MIC takes steps to retire $167 million of 11% senior notes due 2006


BERTRANGE, Luxembourg, Aug. 15, 2003 (PRIMEZONE) -- Millicom International Cellular S.A. (Nasdaq:MICC) ("Millicom"), the global telecommunications investor, today announces that it has repurchased US$57 million of its 11% Senior Notes due 2006 (the "11% Notes") and will submit these notes to the Trustee for the 11% Notes for cancellation. The notes were offered to and purchased by Millicom in private transactions.

Millicom now plans to request the Trustee to select an additional US$110 million of the 11% Notes for redemption. The Trustee will then notify the holders of the 11% Notes accordingly.

Marc Beuls, President and CEO of Millicom International Cellular S.A. commented: "Millicom completed a Mandatory Exchangeable Bond offering on August 7, 2003 (the "Exchangeable Bond") and today Millicom has used part of the proceeds to retire high yield debt, following the repayment of its debt facility with Toronto Dominion Bank and the prepayment of interest for the Exchangeable Bond. These transactions are part of the ongoing process to reduce the cost of Millicom's debt."

This press release shall not constitute an offer to sell or the solicitation of an offer to buy, nor shall there be any sale of securities in any jurisdiction in which such offer, solicitation or sale would be unlawful prior to registration or qualification under the securities laws of such jurisdiction.

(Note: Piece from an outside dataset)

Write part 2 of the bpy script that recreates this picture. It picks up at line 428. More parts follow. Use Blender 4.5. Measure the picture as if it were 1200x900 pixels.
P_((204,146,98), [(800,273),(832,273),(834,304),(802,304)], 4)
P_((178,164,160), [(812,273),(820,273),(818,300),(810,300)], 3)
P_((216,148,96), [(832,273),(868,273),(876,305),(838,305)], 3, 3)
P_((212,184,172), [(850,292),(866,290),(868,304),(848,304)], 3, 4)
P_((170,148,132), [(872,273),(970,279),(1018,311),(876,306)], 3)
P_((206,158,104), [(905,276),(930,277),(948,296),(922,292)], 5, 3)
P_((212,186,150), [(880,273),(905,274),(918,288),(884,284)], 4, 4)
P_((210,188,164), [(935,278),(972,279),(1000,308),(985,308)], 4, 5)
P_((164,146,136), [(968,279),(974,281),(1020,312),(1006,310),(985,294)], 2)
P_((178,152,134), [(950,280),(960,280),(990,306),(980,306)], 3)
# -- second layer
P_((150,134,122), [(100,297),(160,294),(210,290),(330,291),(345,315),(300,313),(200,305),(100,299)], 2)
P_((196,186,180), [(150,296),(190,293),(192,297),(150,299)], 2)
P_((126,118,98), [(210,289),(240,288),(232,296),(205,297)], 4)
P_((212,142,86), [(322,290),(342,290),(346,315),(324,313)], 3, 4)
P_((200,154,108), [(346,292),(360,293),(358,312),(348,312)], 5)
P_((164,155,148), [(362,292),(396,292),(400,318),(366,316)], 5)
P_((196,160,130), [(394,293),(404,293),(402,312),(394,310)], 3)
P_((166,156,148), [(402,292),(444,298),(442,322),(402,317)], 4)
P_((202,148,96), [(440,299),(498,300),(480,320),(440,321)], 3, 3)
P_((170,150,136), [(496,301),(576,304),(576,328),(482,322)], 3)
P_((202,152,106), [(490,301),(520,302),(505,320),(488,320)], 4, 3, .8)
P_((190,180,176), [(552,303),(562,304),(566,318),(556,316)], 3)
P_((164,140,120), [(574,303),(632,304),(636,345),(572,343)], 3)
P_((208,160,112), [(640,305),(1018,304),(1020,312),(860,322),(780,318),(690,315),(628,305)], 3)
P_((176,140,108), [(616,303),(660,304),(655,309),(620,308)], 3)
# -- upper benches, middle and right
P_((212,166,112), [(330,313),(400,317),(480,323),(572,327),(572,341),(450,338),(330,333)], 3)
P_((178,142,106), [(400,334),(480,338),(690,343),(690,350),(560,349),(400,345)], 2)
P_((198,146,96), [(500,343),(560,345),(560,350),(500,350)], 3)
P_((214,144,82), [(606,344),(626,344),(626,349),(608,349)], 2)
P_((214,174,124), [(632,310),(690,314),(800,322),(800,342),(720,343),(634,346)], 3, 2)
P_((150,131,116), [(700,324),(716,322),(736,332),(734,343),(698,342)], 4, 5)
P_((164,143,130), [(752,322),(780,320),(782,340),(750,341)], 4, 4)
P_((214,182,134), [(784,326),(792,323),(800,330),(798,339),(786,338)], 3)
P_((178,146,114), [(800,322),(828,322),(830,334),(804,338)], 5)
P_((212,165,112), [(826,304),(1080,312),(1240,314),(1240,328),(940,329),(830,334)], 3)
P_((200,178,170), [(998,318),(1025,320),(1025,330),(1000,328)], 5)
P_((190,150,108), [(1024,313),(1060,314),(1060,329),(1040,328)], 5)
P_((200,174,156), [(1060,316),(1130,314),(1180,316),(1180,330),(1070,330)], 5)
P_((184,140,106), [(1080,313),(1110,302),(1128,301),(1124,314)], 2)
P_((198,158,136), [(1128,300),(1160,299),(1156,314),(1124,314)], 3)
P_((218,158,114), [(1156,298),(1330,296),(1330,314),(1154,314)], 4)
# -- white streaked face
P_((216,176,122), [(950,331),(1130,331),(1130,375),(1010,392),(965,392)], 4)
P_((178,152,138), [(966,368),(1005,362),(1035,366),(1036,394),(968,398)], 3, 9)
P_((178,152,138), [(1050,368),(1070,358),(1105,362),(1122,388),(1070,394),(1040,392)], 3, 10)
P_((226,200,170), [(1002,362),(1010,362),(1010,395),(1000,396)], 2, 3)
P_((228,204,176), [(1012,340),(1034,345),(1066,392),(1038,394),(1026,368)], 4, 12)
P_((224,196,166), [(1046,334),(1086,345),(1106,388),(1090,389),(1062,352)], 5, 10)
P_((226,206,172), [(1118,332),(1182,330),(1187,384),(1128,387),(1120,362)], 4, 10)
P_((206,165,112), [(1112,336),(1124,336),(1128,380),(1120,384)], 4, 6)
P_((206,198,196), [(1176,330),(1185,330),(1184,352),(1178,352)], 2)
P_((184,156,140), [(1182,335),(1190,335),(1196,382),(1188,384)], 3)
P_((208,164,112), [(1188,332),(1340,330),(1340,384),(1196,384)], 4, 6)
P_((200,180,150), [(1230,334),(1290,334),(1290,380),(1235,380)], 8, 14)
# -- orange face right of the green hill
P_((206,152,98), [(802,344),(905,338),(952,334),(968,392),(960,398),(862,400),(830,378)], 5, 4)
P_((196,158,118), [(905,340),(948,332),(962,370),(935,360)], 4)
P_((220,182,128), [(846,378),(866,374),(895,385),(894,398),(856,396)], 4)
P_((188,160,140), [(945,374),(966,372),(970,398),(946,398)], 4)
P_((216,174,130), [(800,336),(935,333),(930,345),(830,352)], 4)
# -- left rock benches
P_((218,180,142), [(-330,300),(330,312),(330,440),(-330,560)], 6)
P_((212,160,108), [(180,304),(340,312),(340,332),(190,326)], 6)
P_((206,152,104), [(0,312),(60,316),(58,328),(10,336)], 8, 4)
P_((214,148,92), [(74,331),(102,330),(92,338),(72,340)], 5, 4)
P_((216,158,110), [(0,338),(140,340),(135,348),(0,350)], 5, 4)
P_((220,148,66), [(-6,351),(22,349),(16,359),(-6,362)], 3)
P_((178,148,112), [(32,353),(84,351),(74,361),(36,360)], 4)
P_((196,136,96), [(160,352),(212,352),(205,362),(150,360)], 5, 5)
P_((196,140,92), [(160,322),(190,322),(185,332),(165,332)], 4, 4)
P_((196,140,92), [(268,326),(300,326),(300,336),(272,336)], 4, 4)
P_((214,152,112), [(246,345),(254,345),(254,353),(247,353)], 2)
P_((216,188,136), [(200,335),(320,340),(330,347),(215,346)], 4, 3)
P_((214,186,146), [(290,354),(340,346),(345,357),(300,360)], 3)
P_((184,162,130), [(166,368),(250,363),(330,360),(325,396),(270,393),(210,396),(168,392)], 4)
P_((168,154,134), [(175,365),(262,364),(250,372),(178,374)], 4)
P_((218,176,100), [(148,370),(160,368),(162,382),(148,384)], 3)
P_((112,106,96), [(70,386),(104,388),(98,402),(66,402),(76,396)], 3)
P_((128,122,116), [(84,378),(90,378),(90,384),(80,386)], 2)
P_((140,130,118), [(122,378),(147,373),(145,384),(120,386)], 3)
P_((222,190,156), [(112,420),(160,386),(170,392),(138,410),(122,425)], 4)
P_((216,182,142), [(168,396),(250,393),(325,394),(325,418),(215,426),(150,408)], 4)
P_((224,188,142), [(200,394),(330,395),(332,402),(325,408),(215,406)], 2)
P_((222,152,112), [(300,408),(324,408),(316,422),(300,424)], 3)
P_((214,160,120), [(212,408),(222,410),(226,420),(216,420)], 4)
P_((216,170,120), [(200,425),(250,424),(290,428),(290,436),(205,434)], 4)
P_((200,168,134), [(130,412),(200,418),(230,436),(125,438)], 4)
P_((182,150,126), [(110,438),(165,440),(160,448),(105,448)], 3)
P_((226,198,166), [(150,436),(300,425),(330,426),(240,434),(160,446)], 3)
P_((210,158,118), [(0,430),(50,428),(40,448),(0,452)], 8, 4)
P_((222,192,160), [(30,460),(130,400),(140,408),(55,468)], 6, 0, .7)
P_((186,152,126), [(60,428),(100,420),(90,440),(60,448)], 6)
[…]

This press release may contain certain "forward-looking statements" with respect to our expectations and plans, strategy, management's objectives, future performance, costs, revenues, earnings and other trend information. It is important to note that our actual results in the future could differ materially from those anticipated in forward- looking statements depending on various important factors. Please refer to the documents we have filed with the U.S. Securities and Exchange Commission under the U.S. Securities Exchange Act of 1934, as amended, including our most recent annual report on Form 20-F, for a discussion of certain of these factors.

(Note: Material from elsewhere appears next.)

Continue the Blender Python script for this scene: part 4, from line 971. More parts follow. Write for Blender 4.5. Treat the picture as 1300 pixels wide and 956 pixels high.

All forward-looking statements in this press release are based on information available to us on the date hereof. All written or oral forward-looking statements attributable to Millicom International Cellular S.A., any Millicom International Cellular S.A. members or persons acting on our behalf are expressly qualified in their entirety by the factors referred to above. We do not intend to update these forward-looking statements.